No holders of Series G Preferred Stock will, as holders of Series G Preferred Stock, have any preemptive rights to purchase or subscribe for our Common Stock or any of our other securities.

 

Redemption

 

The Series G Preferred Stock are not redeemable by the Company.

 

Trading Market

 

There is no established trading market for any of the Series G Preferred Stock, and we do not expect a market to develop. We do not intend to apply for a listing for any of the Series G Preferred Stock on any securities exchange or other nationally recognized trading system. Without an active trading market, the liquidity of the Series G Preferred Stock will be limited.

 

The foregoing descriptions of the Certificate of Designation, the Purchase Agreement, the Note, the Lock-Up Agreements and the Placement Agency Agreement do not purport to be complete and are qualified in their entirety by reference to the full text of the Purchase Agreement, Notes, the Lock-Up Agreement and the Placement Agency Agreement, forms of which are attached hereto as Exhibits 3.9, 10.25, 10.26, 10.27 and 10.29, respectively and are each incorporated by reference herein.

 

The Company intends to use the net proceeds from the Offering for working capital and other general corporate purposes.

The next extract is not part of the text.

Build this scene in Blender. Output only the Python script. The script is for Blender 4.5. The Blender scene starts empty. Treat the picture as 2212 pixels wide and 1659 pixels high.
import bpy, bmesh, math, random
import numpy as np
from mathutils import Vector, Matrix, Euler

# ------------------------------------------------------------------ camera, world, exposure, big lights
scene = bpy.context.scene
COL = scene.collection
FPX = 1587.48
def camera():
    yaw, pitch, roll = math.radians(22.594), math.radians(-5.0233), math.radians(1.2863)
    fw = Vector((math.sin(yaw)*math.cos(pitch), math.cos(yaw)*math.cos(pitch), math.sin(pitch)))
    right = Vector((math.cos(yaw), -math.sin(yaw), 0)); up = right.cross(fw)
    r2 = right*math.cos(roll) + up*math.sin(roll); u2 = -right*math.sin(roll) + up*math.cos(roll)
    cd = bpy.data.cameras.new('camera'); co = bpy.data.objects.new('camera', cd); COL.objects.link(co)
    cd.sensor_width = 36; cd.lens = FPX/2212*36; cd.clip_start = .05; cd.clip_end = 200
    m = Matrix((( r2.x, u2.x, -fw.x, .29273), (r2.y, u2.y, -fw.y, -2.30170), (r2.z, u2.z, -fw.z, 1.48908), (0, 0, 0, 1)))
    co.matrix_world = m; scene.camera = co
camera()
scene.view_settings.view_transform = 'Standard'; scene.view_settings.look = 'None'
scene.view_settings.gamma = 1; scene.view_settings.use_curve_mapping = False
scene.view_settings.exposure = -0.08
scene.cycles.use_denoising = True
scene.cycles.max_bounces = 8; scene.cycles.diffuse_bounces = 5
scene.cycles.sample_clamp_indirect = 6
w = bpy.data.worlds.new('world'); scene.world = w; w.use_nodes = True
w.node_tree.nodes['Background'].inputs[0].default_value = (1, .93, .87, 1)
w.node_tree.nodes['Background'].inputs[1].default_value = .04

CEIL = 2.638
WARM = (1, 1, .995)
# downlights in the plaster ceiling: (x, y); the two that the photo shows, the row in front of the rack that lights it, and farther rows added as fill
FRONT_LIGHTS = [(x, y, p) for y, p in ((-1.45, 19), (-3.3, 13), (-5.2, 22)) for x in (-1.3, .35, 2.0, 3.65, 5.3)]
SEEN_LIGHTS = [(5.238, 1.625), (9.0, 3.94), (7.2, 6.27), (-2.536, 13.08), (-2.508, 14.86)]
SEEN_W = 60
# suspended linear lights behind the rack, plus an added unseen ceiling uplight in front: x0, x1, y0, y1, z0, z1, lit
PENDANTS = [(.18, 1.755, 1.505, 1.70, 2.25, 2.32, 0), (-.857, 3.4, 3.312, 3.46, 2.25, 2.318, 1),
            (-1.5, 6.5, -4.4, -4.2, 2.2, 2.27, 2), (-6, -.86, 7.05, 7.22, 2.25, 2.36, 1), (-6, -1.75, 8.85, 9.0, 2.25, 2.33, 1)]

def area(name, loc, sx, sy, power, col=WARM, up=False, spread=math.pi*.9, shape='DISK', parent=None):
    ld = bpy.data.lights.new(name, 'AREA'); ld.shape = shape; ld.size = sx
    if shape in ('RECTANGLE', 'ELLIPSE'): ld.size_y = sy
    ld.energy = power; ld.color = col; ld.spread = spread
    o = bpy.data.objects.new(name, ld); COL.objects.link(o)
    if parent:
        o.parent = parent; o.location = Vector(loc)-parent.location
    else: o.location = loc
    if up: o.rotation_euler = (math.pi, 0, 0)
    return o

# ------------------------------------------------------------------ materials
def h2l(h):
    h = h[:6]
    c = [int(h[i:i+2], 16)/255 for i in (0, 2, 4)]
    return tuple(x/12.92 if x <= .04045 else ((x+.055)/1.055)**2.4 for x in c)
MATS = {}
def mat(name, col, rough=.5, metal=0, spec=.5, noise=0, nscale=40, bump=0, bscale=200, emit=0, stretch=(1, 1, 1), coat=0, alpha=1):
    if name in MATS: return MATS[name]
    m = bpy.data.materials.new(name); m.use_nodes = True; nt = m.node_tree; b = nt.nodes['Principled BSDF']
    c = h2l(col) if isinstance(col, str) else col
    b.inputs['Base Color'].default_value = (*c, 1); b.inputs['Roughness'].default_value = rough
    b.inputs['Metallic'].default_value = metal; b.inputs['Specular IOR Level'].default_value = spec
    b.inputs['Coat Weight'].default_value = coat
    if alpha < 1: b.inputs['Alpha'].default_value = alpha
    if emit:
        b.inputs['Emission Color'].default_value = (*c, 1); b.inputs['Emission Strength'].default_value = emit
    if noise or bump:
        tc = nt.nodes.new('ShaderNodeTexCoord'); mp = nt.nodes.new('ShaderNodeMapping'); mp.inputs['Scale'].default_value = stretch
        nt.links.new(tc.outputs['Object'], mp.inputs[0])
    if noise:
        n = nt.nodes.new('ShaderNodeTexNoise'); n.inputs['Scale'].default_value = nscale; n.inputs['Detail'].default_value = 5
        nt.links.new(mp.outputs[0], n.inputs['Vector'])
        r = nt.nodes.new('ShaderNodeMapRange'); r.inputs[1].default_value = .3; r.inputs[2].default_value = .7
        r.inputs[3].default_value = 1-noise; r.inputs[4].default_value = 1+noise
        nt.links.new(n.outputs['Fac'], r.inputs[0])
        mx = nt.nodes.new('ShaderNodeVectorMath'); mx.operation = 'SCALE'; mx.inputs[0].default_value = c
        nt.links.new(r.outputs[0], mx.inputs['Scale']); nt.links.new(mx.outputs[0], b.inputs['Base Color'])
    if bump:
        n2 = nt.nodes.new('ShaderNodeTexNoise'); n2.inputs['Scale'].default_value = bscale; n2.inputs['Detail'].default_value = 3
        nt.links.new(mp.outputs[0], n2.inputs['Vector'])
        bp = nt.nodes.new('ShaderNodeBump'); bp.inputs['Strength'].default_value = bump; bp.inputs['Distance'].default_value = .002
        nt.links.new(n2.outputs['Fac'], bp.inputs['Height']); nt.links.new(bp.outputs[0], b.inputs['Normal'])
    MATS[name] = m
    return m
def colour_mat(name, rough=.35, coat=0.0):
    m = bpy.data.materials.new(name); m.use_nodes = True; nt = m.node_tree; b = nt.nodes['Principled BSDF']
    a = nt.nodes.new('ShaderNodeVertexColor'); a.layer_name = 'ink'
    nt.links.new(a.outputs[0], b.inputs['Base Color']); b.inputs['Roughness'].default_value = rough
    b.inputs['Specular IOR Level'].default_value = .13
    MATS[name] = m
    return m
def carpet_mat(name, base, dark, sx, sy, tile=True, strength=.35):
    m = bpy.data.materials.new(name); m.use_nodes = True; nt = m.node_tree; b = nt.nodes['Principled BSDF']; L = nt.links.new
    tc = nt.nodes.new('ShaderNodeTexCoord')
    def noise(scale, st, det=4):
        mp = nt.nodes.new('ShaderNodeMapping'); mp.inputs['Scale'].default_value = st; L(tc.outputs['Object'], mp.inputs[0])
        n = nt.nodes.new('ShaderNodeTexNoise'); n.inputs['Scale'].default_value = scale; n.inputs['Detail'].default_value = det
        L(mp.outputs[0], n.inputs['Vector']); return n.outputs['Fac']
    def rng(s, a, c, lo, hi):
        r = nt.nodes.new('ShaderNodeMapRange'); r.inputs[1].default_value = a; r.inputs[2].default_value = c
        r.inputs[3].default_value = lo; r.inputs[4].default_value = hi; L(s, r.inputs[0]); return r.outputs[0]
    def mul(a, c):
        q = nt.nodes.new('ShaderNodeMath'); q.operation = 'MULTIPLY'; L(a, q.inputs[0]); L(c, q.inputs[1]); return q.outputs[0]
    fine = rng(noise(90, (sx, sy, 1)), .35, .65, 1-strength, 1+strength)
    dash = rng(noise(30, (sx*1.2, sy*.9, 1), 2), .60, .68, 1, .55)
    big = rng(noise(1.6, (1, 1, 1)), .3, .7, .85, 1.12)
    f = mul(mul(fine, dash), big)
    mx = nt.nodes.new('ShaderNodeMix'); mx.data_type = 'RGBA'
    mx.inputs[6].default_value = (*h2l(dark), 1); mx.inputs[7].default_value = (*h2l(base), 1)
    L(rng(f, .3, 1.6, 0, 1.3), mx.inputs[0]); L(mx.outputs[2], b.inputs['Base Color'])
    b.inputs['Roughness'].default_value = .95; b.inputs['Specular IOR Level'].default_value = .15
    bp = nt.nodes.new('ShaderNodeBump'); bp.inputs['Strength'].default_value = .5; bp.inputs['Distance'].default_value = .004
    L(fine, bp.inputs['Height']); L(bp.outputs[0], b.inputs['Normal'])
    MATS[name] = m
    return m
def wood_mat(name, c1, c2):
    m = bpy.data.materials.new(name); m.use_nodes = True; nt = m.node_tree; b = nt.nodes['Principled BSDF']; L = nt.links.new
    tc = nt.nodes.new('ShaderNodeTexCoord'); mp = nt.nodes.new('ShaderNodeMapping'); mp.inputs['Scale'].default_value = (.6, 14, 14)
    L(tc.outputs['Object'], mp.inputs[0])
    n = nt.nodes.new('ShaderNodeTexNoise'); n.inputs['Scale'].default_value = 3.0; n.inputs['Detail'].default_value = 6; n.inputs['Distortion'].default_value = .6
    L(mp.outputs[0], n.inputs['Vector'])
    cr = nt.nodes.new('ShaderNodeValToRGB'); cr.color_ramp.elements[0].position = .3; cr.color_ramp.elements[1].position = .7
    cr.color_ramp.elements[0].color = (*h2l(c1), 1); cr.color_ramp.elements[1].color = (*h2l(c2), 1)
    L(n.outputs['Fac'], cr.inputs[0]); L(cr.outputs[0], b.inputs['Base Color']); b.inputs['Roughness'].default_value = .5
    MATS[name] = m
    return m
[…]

Dawson James Securities, Inc. served as the placement agent in the Offering, pursuant to the terms of a placement agent agreement dated February 26, 2024. The Note and Series G Preferred Stock sold in the Offering were issued in a private placement under Section 4(a)(2) of the Securities Act of 1933, as amended (the “Act”), and Regulation D promulgated thereunder and, have not been registered under the Act, or applicable state securities laws. Accordingly, the Note and Series G Preferred Stock may not be offered or sold in the United States except pursuant to an effective registration statement or an applicable exemption from the registration requirements of the Act and such applicable state securities laws.